Ohio State University, The, Columbus OH

Investigators

Abstract

This project focuses on two cognitive abilities that are likely to play a key role for departures from rationality when people make strategic decisions under situations of incomplete information. The first is the decision maker's ability to adjust his or her beliefs as he gets new information in a way that is statistically correct -- in other words, the ability to perform Bayesian updating. The second is the ability to carefully think through possible relevant scenarios before making a decision, an ability that the researchers term 'contingent reasoning'. The study uses decision making experiments to study the role of Bayesian updating and contingent reasoning in a series of environments; second price private value auctions, an array of common value auctions, versions of the 'Acquiring a Company' game that have studied by other research teams, and endogenous timing investment games.

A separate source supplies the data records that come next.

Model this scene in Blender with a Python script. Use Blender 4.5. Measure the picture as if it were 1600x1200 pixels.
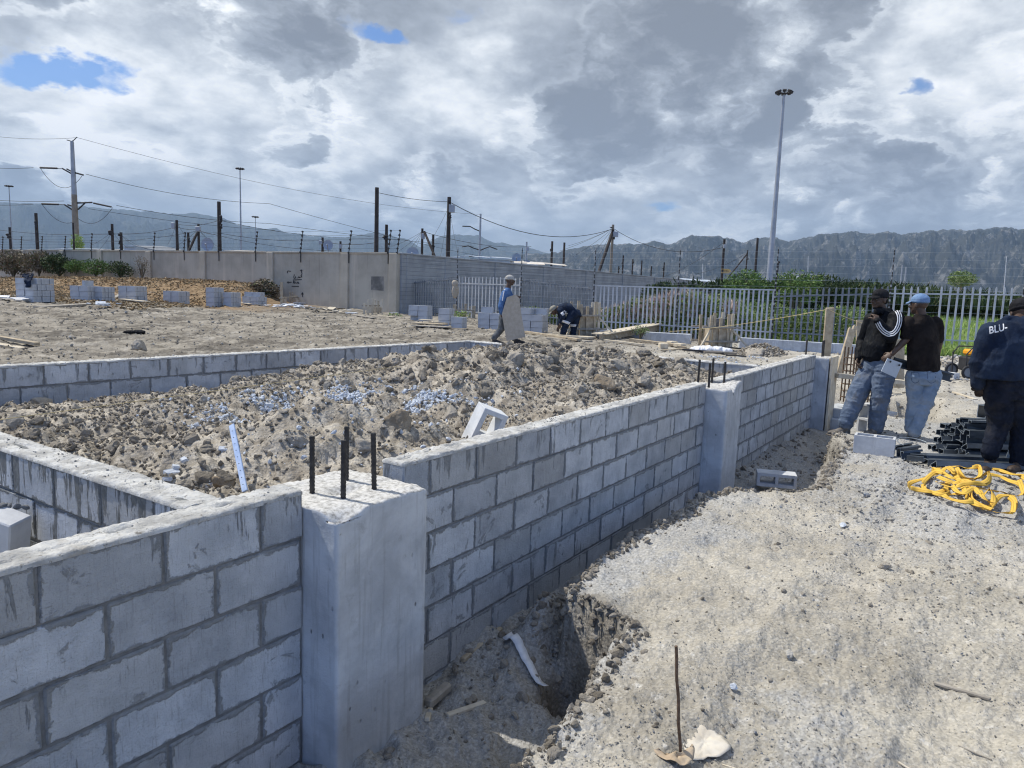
import bpy, bmesh, math, random
import numpy as np
from mathutils import Vector, Matrix
from mathutils.bvhtree import BVHTree
rad = math.radians
for o in list(bpy.data.objects): bpy.data.objects.remove(o)
scene = bpy.context.scene
col = scene.collection
# ---------------------------------------------------------------- camera
# world frame: x runs along the long block wall, y points into the building plot, z up, z=0 is the trampled bank
FOC, PITCH, ROLL, YAW = 1143.0, .1291, .0349, .58
CAM = np.array([-2.80, -2.31, 1.60])
_d = np.array([math.sin(YAW), math.cos(YAW), 0]); _n = np.array([-math.cos(YAW), math.sin(YAW), 0])
def c2w(v): return np.array([v @ _d, v @ _n, v[2]])
_F = np.array([0, math.cos(PITCH), -math.sin(PITCH)]); _R = np.array([1., 0, 0]); _U = np.cross(_R, _F)
_c, _s = math.cos(ROLL), math.sin(ROLL)
cR, cU, cF = c2w(_c*_R+_s*_U), c2w(-_s*_R+_c*_U), c2w(_F)
def ray(u, v): return cF+cR*(u-800)/FOC-cU*(v-600)/FOC
def G(u, v, z=0.): r = ray(u, v); return CAM+r*((z-CAM[2])/r[2])
def D(u, v, depth): return CAM+ray(u, v)*depth
def CW(X, Y, z=0.):                      # sideways / ahead of the viewpoint, in metres
    return np.array([CAM[0]+X*math.sin(YAW)+Y*math.cos(YAW), CAM[1]-X*math.cos(YAW)+Y*math.sin(YAW), z])
def WC(x, y):
    dx, dy = x-CAM[0], y-CAM[1]
    return dx*math.sin(YAW)-dy*math.cos(YAW), dx*math.cos(YAW)+dy*math.sin(YAW)
cam_d = bpy.data.cameras.new('camera'); cam = bpy.data.objects.new('camera', cam_d); col.objects.link(cam)
cam_d.sensor_width = 36; cam_d.lens = FOC/1600*36; cam_d.clip_start = .05; cam_d.clip_end = 40000
cam.matrix_world = Matrix(((cR[0], cU[0], -cF[0], CAM[0]), (cR[1], cU[1], -cF[1], CAM[1]), (cR[2], cU[2], -cF[2], CAM[2]), (0, 0, 0, 1)))
scene.camera = cam
scene.render.resolution_x, scene.render.resolution_y = 1024, 768
scene.view_settings.view_transform = 'Standard'; scene.view_settings.look = 'None'
scene.view_settings.exposure = .10; scene.view_settings.gamma = 1
cy = scene.cycles; cy.filter_width = 1.15; cy.max_bounces = 5; cy.diffuse_bounces = 3; cy.volume_bounces = 0; cy.glossy_bounces = 2; cy.transmission_bounces = 2; cy.caustics_reflective = False; cy.caustics_refractive = False
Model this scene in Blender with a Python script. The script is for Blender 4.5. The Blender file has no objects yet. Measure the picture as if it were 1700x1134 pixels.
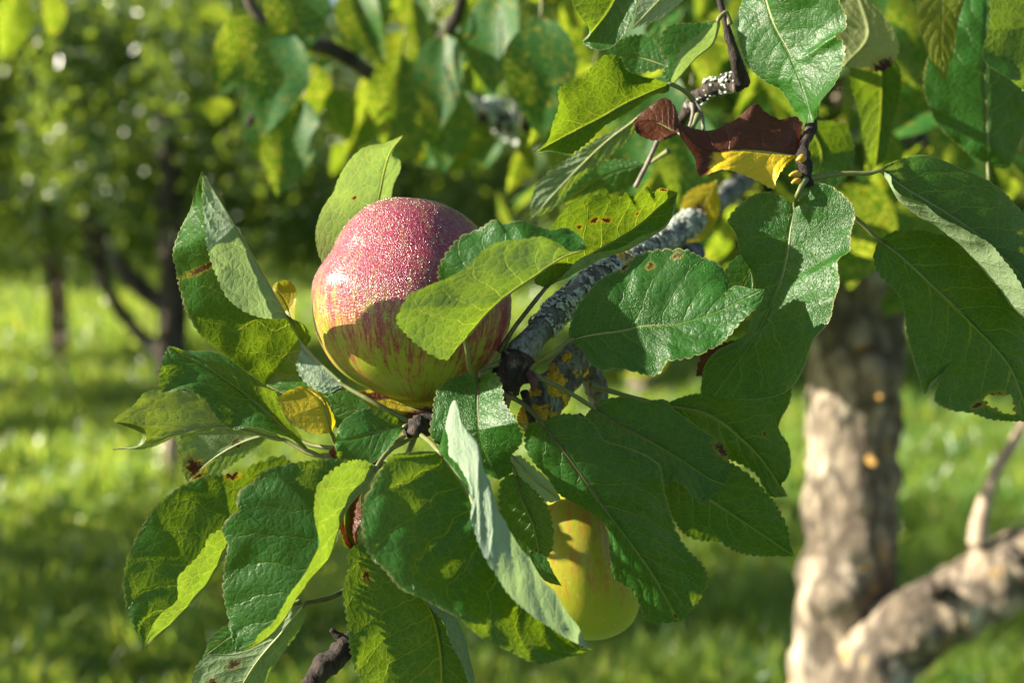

The researchers use a specially designed individual choice task to classify participants based on their use of Bayesian updating and contingent reasoning. These research subjects then participate in a series of strategically equivalent games to see how behavior in market environments depends on cognitive characteristics. The results apply to a wide range of environments. The requirements for contingent reasoning in any real-world situation depend on a wide variety of factors. Understanding how contingent reasoning affects decisions will allow us to choose those factors in order to encourage people to make the best possible decisions for reaching their chosen goals.